I knew it was going to be an unpleasant summer once it became obvious to me that I was expected to work two fulltime jobs at the same time. It didn't add up. But after the persuasive rhetoric, with its promises of wealth and riches beyond my most perversed of fantasies, had lured me into the spider's web of corporate consent, I had no way out. My colleague wriggled her way out by prematurely delivering a research product of her own.

And then it was all up to me. The weight of the corporate collective rested entirely on my shoulders. I couldn't fuck it up, even though I may have wanted to.

But having a few more steaks in the freezer wouldn't hurt. Having all those billable hours to myself -- I had visions of abundant car payments and 42" flatscreens in my multiply-concussed head.

It started as commedia dell'arte and hybridized into farce by the end. But I learned a lot of things. Such as the Borgesian paradox that our National Library is not a library of any sort.

But was it worth neglecting my friends, my family, my physical and mental health, and the Blog by subordinating all to the Final Cause of performing a one-man chorus to the strains of the Information?

Of course not, but you gotta be able to walk out on everything when you spot the Heat around the corner. And at least I was in complete control. I work best when its only my name on the bill. When I'm unencumbered by the concept of teamwork and breathing the corporate breath. When I'm on the edge, where I gotta be.

From late August to September I sequestered myself in my Grub Street garret and put in my 12 hour days, ate my Georgie's pizza, and moved ever closer to the End. When I wasn't working along to the innocuous sonic background of Galaxie's "Chill Lounge", the street noise below provided an alternative soundtrack of anthemic jackhammering and backup beeping. On the day of the long gun registry vote at the Mansion on the Hill, there were helicopters swirling around my head from morning to night. I felt like a paranoiac Ray Liotta as they hunted out any disgruntled lone long-gun-men. Another day, while enjoying an end of work day shower, the water was shockingly cut off due to a water pipe burst in my charming yet antiquated building. As always, I blamed the Information.

It also didn't help that throughout all this I was dealing with the Old Masters of the Vinci Park corporation. Every Monday morning, I had to make a pilgrimage down to Vinci HQ to void parking tickets that were administered by an employee # that they claimed to have no record of, although he had access to the corporate toolbox. When I was unexpectedly offered a parking spot at my building that I suspected didn't exist, I took it on trust and was able to get out of my Faustian deal with Vinci Park. On October 1, after an entire day of feeding the gaping maw of the streetside parking meter, I finally got the call. It wasn't encouraging when the first words over the receiver were asking how big my car was. Not parking a motorcycle, I was now shit out of a downtown parking spot. The upshot of it all is that I am now parking my car in the hinterlands of the downtown core, even farther away than my Vinci deal.

I could tell you many other stories, but you probably wouldn't believe them, and I couldn't blame you for that.

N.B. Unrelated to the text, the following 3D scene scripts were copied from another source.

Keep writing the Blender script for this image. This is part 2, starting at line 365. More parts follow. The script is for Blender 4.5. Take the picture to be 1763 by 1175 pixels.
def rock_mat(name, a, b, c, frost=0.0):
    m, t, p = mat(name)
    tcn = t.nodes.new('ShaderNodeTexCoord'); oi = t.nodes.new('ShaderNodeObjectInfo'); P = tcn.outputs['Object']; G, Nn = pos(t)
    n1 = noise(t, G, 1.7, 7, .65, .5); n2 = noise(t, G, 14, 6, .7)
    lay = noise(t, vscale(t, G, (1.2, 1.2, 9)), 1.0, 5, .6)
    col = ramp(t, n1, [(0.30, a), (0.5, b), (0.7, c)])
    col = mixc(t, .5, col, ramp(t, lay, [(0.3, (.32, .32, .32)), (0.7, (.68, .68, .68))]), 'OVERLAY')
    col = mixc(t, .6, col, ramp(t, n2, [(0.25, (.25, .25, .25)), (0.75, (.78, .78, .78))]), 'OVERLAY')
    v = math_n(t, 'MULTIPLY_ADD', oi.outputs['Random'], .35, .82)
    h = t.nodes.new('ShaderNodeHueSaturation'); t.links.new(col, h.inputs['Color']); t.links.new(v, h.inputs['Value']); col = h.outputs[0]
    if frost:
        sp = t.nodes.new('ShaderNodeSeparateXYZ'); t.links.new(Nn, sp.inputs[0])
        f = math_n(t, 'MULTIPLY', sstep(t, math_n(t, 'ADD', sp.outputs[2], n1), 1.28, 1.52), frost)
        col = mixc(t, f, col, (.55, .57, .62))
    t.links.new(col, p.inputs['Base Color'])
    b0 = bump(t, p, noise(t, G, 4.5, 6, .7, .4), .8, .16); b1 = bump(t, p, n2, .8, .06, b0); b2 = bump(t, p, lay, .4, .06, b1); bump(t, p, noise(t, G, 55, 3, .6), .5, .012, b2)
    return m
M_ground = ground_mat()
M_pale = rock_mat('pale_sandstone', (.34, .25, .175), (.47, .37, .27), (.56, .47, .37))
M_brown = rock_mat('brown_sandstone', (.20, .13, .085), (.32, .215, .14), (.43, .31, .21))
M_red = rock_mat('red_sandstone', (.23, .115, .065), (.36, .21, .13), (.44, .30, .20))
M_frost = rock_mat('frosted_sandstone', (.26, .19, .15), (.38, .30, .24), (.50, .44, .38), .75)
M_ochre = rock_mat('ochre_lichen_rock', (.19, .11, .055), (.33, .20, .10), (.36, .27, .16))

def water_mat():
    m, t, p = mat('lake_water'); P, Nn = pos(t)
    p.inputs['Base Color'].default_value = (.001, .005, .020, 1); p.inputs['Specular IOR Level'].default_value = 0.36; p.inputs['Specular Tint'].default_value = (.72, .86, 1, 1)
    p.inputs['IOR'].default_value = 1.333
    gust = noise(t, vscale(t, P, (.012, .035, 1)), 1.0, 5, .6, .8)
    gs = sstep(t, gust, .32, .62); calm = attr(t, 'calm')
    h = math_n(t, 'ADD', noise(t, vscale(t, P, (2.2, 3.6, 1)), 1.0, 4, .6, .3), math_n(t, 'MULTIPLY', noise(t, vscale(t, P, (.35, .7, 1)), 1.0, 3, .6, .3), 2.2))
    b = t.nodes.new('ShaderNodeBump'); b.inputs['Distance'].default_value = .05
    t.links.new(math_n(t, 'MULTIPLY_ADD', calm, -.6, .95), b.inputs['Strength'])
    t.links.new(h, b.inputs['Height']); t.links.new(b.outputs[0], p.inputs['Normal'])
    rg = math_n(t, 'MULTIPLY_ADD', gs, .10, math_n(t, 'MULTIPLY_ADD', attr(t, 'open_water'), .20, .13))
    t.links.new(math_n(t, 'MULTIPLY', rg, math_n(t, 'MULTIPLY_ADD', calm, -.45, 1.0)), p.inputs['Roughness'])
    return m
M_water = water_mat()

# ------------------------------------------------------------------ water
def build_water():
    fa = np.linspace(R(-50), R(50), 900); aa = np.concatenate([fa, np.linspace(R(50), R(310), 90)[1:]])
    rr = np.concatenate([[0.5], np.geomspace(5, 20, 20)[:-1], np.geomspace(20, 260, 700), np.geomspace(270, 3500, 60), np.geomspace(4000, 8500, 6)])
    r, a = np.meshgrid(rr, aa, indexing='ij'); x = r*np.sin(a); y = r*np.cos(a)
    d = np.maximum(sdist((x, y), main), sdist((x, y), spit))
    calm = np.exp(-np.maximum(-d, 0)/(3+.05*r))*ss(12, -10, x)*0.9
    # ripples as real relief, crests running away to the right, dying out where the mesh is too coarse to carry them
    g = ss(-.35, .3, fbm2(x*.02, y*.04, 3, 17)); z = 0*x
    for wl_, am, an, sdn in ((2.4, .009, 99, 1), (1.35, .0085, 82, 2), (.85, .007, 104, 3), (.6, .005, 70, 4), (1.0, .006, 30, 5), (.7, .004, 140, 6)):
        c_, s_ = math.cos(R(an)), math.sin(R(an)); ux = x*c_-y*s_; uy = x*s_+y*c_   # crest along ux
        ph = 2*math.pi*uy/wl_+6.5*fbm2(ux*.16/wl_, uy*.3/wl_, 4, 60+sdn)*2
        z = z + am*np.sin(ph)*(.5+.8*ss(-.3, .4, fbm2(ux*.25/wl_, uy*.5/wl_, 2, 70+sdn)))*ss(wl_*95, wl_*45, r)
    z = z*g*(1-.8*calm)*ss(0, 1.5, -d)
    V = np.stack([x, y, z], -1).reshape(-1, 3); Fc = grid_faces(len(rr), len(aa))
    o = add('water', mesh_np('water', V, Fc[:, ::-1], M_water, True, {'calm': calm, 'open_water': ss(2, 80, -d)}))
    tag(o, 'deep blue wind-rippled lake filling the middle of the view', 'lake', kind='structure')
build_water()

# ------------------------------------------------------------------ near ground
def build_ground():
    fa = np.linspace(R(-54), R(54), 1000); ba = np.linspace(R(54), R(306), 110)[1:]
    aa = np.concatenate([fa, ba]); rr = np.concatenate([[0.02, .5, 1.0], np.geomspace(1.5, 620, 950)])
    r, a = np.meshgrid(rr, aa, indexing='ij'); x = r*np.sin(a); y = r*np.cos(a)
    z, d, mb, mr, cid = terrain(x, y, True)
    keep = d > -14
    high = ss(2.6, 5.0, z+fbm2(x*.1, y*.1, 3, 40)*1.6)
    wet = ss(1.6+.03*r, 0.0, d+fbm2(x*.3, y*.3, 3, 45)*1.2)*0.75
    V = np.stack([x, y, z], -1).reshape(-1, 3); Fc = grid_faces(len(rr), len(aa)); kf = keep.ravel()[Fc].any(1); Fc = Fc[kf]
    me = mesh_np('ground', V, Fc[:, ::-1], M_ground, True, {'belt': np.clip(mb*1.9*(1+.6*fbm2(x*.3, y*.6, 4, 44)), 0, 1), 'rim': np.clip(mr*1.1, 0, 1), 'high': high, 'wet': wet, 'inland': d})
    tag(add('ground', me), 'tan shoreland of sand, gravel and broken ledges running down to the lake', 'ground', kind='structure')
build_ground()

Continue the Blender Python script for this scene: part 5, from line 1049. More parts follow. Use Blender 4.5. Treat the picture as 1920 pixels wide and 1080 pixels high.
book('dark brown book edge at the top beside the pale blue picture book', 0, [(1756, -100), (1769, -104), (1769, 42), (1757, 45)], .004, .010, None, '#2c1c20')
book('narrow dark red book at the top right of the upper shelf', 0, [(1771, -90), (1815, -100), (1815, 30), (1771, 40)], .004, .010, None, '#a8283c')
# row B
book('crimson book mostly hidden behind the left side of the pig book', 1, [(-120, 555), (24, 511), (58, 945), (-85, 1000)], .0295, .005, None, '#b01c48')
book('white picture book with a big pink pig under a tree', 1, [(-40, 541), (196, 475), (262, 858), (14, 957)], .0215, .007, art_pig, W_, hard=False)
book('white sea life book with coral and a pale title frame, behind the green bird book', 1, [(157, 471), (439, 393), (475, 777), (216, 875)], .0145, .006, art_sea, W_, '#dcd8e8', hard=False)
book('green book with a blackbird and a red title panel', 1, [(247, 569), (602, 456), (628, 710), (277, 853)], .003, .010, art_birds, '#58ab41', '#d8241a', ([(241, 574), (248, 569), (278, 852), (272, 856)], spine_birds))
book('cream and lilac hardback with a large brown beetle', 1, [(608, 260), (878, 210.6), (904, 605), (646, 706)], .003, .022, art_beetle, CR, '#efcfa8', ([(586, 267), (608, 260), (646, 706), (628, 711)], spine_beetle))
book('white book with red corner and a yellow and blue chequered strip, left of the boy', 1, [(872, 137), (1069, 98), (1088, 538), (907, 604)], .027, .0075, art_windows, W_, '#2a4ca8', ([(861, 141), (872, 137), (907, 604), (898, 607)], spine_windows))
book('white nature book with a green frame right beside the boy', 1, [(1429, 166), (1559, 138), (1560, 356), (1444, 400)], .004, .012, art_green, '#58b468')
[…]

All that matters is that the Information has finally been slain. And while there have been many false endings, like twists in a bad horror film, the corpse seems to have stopped twitching. I have delivered the goods into the baseball mitt of the government litigator (literally, sadly). I've taken my bullet for the Company, and next time it will be a corporate comrade's turn.

Dancing Days are here again, and that means the Grand Productive Days are back.

You're home free, brother. Yeah, home free.